### Description of the task
Without the pictures, extract every line from the start of the material to the line containing "R = math.radians", both ends included.

### Raw data
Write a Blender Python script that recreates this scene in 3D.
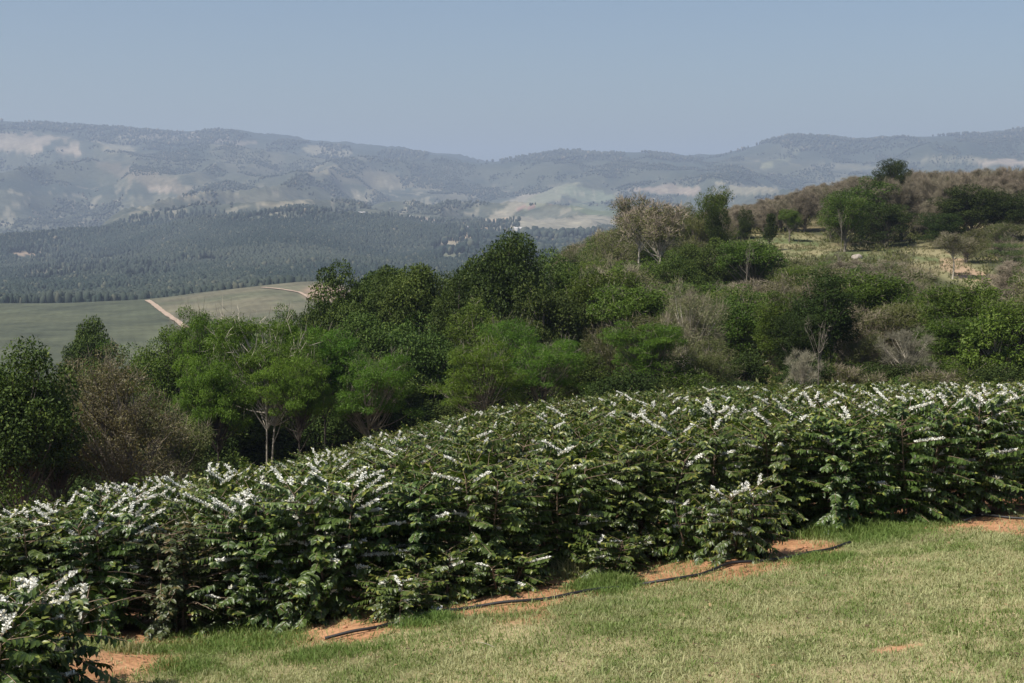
import bpy, math, random
import numpy as np
from mathutils import Vector

# ---------------------------------------------------------------- reset
for o in list(bpy.data.objects):
    bpy.data.objects.remove(o, do_unlink=True)
C = bpy.data.collections.new('scene'); bpy.context.scene.collection.children.link(C)
S = bpy.context.scene
R = math.radians

# ---------------------------------------------------------------- camera
F = 1422.0; YH = 200.0; CX, CY = 512.0, 341.5
PITCH = math.atan((CY - YH) / F)
cam_d = bpy.data.cameras.new('camera'); cam = bpy.data.objects.new('camera', cam_d); C.objects.link(cam)
cam_d.sensor_width = 36.0; cam_d.lens = F * 36.0 / 1024.0
cam.location = (0, 0, 0); cam.rotation_euler = (math.pi / 2 - PITCH, 0, 0)
cam_d.clip_start = 0.3; cam_d.clip_end = 40000
S.camera = cam

# ---------------------------------------------------------------- sky and sun
SUN_EL, SUN_AZ = R(54), R(-122)          # azimuth clockwise from +Y (the view direction)
W = bpy.data.worlds.new('World'); S.world = W; W.use_nodes = True
nt = W.node_tree; nt.nodes.clear()
sky = nt.nodes.new('ShaderNodeTexSky'); sky.sky_type = 'NISHITA'; sky.sun_disc = False
sky.sun_elevation = SUN_EL; sky.sun_rotation = SUN_AZ; sky.altitude = 900
sky.air_density = 1.0; sky.dust_density = 4.2; sky.ozone_density = 1.6
bg = nt.nodes.new('ShaderNodeBackground'); bg.inputs[1].default_value = 0.077
wo = nt.nodes.new('ShaderNodeOutputWorld')
nt.links.new(sky.outputs[0], bg.inputs[0]); nt.links.new(bg.outputs[0], wo.inputs[0])
sl = bpy.data.lights.new('sun', 'SUN'); sl.energy = 4.8; sl.angle = R(0.53); sl.color = (1.0, 0.94, 0.84)
so = bpy.data.objects.new('sun', sl); C.objects.link(so)
sd = Vector((math.sin(SUN_AZ) * math.cos(SUN_EL), math.cos(SUN_AZ) * math.cos(SUN_EL), math.sin(SUN_EL)))
so.rotation_euler = (-sd).to_track_quat('-Z', 'Y').to_euler(); so.location = (-60, 20, 90)
S.view_settings.view_transform = 'Standard'; S.view_settings.look = 'None'
S.view_settings.exposure = 0.5; S.view_settings.gamma = 1.0
cy = S.cycles
cy.max_bounces = 5; cy.diffuse_bounces = 2; cy.glossy_bounces = 2; cy.transmission_bounces = 3
cy.transparent_max_bounces = 4; cy.volume_bounces = 0; cy.caustics_reflective = False; cy.caustics_refractive = False
cy.use_denoising = True

# ---------------------------------------------------------------- helpers
def ray(px, py):
    sx = (px - CX); sy = (py - CY); cp, sp = math.cos(PITCH), math.sin(PITCH)
    return sx, F * cp - sy * sp, -F * sp - sy * cp
def Pt(px, py, d):
    x, y, z = ray(px, py); k = d / y
    return x * k, d, z * k
def proj(x, y, z):
    cp, sp = math.cos(PITCH), math.sin(PITCH)
    f = y * cp - z * sp; u = y * sp + z * cp
    return CX + F * x / f, CY - F * u / f

def tag(o, label=None, cat=None, group=None, kind=None):
    if label: o['label'] = label
    if cat: o['category'] = cat
    if group: o['group'] = group
    if kind: o['kind'] = kind
    return o
def empty(name, loc, rz=0.0, sc=(1, 1, 1), tilt=(0, 0)):
    o = bpy.data.objects.new(name, None); C.objects.link(o)
    o.location = loc; o.rotation_euler = (tilt[0], tilt[1], rz); o.scale = sc; o.empty_display_size = 0.2
    return o
def child(name, me, parent):
    o = bpy.data.objects.new(name, me); C.objects.link(o); o.parent = parent
    return o
def mesh(name, V, Fc, mat, col=None, smooth=False):
    V = np.asarray(V, np.float32); Fc = np.asarray(Fc, np.int32)
    me = bpy.data.meshes.new(name); n, k = Fc.shape
    me.vertices.add(len(V)); me.vertices.foreach_set('co', V.ravel())
    me.loops.add(n * k); me.loops.foreach_set('vertex_index', Fc.ravel())
    me.polygons.add(n); me.polygons.foreach_set('loop_start', np.arange(0, n * k, k, dtype=np.int32))
    me.polygons.foreach_set('loop_total', np.full(n, k, np.int32))
    if smooth: me.polygons.foreach_set('use_smooth', np.ones(n, bool))
    if col is not None:
        a = me.color_attributes.new('tone', 'FLOAT_COLOR', 'POINT')
        a.data.foreach_set('color', np.asarray(col, np.float32).ravel())
    me.update(calc_edges=True); me.materials.append(mat)
    return me

# numpy noise
def _hash(i, j, s):
    h = (i.astype(np.int64) * 374761393 + j.astype(np.int64) * 668265263 + s * 974711) & 0xffffffff
    h = ((h ^ (h >> 13)) * 1274126177) & 0xffffffff
    return ((h ^ (h >> 16)) & 0xffff) / 65535.0
def vn(x, y, s=0):
    i = np.floor(x); j = np.floor(y); fx = x - i; fy = y - j
    fx = fx * fx * (3 - 2 * fx); fy = fy * fy * (3 - 2 * fy)
    a = _hash(i, j, s); b = _hash(i + 1, j, s); c = _hash(i, j + 1, s); d = _hash(i + 1, j + 1, s)
    return (a * (1 - fx) + b * fx) * (1 - fy) + (c * (1 - fx) + d * fx) * fy
def fbm(x, y, s=0, o=4):
    t = 0; a = 0.5; w = 0
    for k in range(o):
        t = t + a * vn(x * 2 ** k + 17.3 * k, y * 2 ** k - 9.1 * k, s + k); w += a; a *= 0.5
    return t / w
def sst(a, b, x):
    t = np.clip((x - a) / (b - a), 0, 1); return t * t * (3 - 2 * t)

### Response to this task
Write a Blender Python script that recreates this scene in 3D.
import bpy, math, random
import numpy as np
from mathutils import Vector

# ---------------------------------------------------------------- reset
for o in list(bpy.data.objects):
    bpy.data.objects.remove(o, do_unlink=True)
C = bpy.data.collections.new('scene'); bpy.context.scene.collection.children.link(C)
S = bpy.context.scene
R = math.radians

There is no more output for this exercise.